Man's awareness of his mortality is in a sense proof of his immortality, of the fact that he was created for the Eternal.  Moreover, there exists within normal man a natural attraction for the eternal which is none other that the Absolute and the Sacred as such.  The Eternal is like the original abode of the soul which, being lost, is sought by the soul everywhere in its earthly exile.  The joy and peace one experiences upon beholding something beautiful are none other than the mark of eternity as it touches the human soul.  Pontifical man live in time but as a witness to eternity.  Time itself is impregnated by the Eternal in such a way that every moment of time is a gate to the Eternal--the moment, the present, the now belongs to the Eternal itself.  God makes the world in the Eternal Now, the point at which all times are present.  This "now" is to time what the point is to space.

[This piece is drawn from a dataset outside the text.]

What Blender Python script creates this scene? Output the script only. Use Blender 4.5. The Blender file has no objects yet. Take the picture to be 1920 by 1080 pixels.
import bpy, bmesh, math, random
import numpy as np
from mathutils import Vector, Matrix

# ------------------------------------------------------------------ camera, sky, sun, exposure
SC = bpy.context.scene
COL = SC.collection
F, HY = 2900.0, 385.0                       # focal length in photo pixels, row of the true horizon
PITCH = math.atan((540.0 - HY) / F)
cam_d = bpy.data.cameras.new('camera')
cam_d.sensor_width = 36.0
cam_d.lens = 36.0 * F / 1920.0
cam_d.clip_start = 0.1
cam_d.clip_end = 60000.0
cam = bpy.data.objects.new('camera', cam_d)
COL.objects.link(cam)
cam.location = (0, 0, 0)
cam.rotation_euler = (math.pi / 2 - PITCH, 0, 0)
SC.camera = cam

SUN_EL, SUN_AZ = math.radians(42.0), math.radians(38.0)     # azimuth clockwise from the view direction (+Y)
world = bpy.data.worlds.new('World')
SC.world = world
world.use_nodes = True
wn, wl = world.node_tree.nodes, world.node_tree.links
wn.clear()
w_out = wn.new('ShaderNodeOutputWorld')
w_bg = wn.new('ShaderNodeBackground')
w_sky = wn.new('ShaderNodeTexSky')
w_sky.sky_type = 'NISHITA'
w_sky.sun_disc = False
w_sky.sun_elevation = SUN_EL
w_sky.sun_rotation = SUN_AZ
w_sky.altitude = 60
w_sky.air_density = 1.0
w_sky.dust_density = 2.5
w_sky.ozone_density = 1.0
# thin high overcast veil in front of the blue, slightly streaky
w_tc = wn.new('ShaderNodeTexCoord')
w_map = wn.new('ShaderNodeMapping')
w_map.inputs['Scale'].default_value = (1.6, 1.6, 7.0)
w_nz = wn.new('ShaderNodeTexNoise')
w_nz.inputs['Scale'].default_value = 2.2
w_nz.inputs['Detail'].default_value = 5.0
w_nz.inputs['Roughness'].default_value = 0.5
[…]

Creation is renewed in every moment.  Time is no more than the repetition of the instant like the line which is formed by the repetition of the spatial point.  During this point in time the whole world returns to the Origin through the movement of contraction and is recreated through expansion like the two phases of breathing.  "At every moment there is a fresh creation and the link between the Creator and His creation is incessantly renewed.  Every instant one universe is annihilated and another resembling it takes its place . . . In consequence of this rapid succession, the spectator is deceived into the belief that the universe is a permanent existence." (Jami)  

Deliverance
Traditional knowledge is always in quest of the rediscovery of that which has been always known but forgotten, that which is to be discovered, for the treasury of knowledge (Logos) lies hidden within the soul of man to be recovered through recollection.  The unknown is not out there beyond the present boundary of knowledge, but at the center of man's being here and now where it has always been.  

The goal of knowledge is union, and it embraces the whole of man's being including the power of love within the human soul.  It is only through realized knowledge that man can reach this truth and taste the actual experience of the One.